Tuesday 24 March 2015

Retrospective: The 'Perfect' Sprint

This retrospective switches the attention of the team from the sprint they just had and allows them to explore what their 'perfect' sprint would look like. I have used this with teams that had a bad sprint - topics from the sprint will surface irrespective.

We represent the sprint as 4 columns - Prep, Planning, Dev Day, Review. You can choose the columns you want to focus on. The team then write up stickies for their perfect sprint, focusing on a column at a time. You will find that opposites occur at this point e.g. the opposite of what actually happened in this sprint. You can pose questions to get to the root cause and add more stickies if required.
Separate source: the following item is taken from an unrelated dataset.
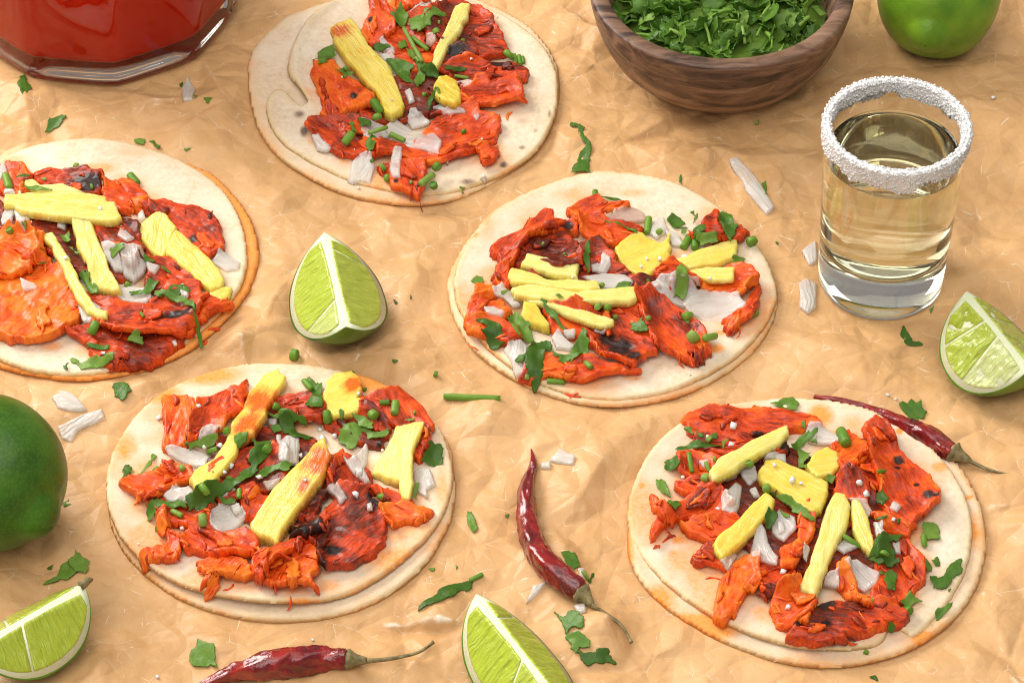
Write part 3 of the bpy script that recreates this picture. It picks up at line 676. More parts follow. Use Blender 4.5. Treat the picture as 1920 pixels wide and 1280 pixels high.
# ------------------------------------------------------------------ laying food on what is already there
def parse(s): return np.array([[float(q) for q in p.split(',')] for p in s.split()])
CNT = [0]
ITEMS = []                                              # (object, kind, photo px centre, photo px size, taco, words)
def window(P, pad):
    i0 = max(0, int((P[:, 0].min() - pad - HX0) / HS)); i1 = min(HN, int((P[:, 0].max() + pad - HX0) / HS) + 2)
    j0 = max(0, int((P[:, 1].min() - pad - HY0) / HS)); j1 = min(HN, int((P[:, 1].max() + pad - HY0) / HS) + 2)
    return slice(j0, j1), slice(i0, i1)
def lay(poly, T, mode, name, material, r=.12, bl=6, edge=(0., 1.), fib=0., relief=None, lift=0., maxs=.35, step=1, smooth=1, spots=(), tone=.5, extra=None, thin=False, seed=None, q=80, grow=0., fine=1, parent=None):
    """lay a flat piece, outlined in photo pixels, on the height map; 'soft' drapes, 'rigid' tilts as one"""
    CNT[0] += 1; seed = CNT[0] if seed is None else seed
    poly = np.asarray(poly, float); c = poly.mean(0)
    z = hz(*hit(*c)[:2]); P = on_plane(poly, z + T / 2)[:, :2]; a, bx_, by_ = z, 0., 0.
    for it in range(3):
        w = window(P, .05); X, Y, B = GX[w], GY[w], H[w]; ins = sdf(X, Y, P) > 0
        if ins.sum() < 3: ins = np.ones_like(ins)
        xs, ys, bs = X[ins], Y[ins], B[ins]; mx, my = xs.mean(), ys.mean()
        G = np.c_[np.ones_like(xs), xs - mx, ys - my]; reg = np.diag([0, .02 * len(xs), .02 * len(xs)])
        k = np.linalg.solve(G.T @ G + reg, G.T @ bs); sl = math.hypot(k[1], k[2])
        if sl > maxs: k[1:] *= maxs / sl
        res = bs - (G @ k); up = np.percentile(res, q) if mode == 'rigid' else 0.
        a = k[0] - k[1] * mx - k[2] * my + up; bx_, by_ = k[1], k[2]
        P = on_plane(poly, a + T / 2 + lift, bx_, by_)[:, :2]
    Pc = chaikin(P, smooth) if smooth else P
    w = window(Pc, .35 + bl * HS * 2); X, Y, B = GX[w], GY[w], H[w]
    base0 = (a + bx_ * X + by_ * Y) if mode == 'rigid' else np.maximum(blur(maxf(B, 1) if thin else B, bl), B - T * .6 if not thin else B - .02)
    if thin and mode == 'soft': base0 = blur(base0, 1, 1)
    if fine > 1:
        def up2(A_):
            A_ = np.repeat(np.repeat(A_, 2, 0), 2, 1).astype(float)[:-1, :-1]
            A_[1::2, :] = .5 * (A_[0:-1:2, :] + A_[2::2, :]); A_[:, 1::2] = .5 * (A_[:, 0:-1:2] + A_[:, 2::2]); return A_
        X, Y, base0 = up2(X), up2(Y), up2(base0)
    s = sdf(X, Y, Pc) + grow
    cf, sf = math.cos(fib), math.sin(fib); U = X * cf + Y * sf; Vv = -X * sf + Y * cf
    if edge[0]: s = s + edge[0] * fbm(U * edge[1] * .45, Vv * edge[1], seed, 4) + (edge[2] * fbm(U * 2.2, Vv * 6.5, seed + 40, 3) if len(edge) > 2 else 0.)
    base = base0
    base = base + lift
    t = rounded(s, T, r)
    rel = relief(X, Y, U, Vv, s, seed) if relief is not None else 0.
    if isinstance(rel, tuple): rel, both = rel
    else: both = 0.
    ins = np.clip(s / (r * .8), 0, 1)
    top = base + both + t + rel * ins; bot = base + both
    if thin: bot = top - T * np.clip(ins, .2, 1)
    else: bot = np.minimum(bot, top - .02)
    if callable(tone): tone = tone(s)
    A = {'fuv0': U + .3 * fbm(X, Y, seed + 5), 'fuv1': Vv + .12 * fbm(X * 1.5, Y * 1.5, seed + 6), 'tone': np.full_like(X, tone) if np.isscalar(tone) else tone}
    ch = np.zeros_like(X)
    for sp in spots:
        pc = on_plane([sp[:2]], a + T, bx_, by_)[0]; rx = sp[2]; ry = sp[3] if len(sp) > 3 else sp[2]
        sc = pxcm(sp[1]); d = np.hypot((X - pc[0]) * sc / rx, (Y - pc[1]) * sc * .7 / ry); ch = np.maximum(ch, np.clip(1.25 - .75 * d, 0, 1))
    A['char'] = ch
    if extra: A.update(extra(X, Y, s, a, seed))
    got = shell(X, Y, s, top, bot, step, A)
    if got is None: return None
    V, F, A = got
    A['fuv'] = np.c_[A.pop('fuv0') + seed * 1.7, A.pop('fuv1') + seed * 3.1, V[:, 2] * .6]
    if fine > 1: s, top = s[::2, ::2], top[::2, ::2]
    m_ = s > 0; H[w] = np.where(m_, np.maximum(H[w], top), H[w])
    return mk(name, V, F, material, parent, attrs=A)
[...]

I usually pair people for this, which seems to work better that everyone individually participating. I allow a time box of about 5 minutes and then we quickly go through the points raised. You can group common themes at this point. We repeat this for each column in sequence, following a journey through the sprint.



The key is keep the team focused on the perfect sprint. You can dive into specific issues as required - these will likely be based on the current sprint so they make good topics for discussion. I found this fits into a 60-90min retro with 4 columns at a good pace. If you have less time you can use less columns.

At the end we start to highlight what is in our control. This is usually pretty high - 50-75% seems to be about right. This leads the team to the obvious question - why don't we have our perfect sprint more often, given so much of it is in our control?

This outcome drives which actions we want to take into the next sprint - taking one from each column is a nice idea, but it does depend on what you came up with.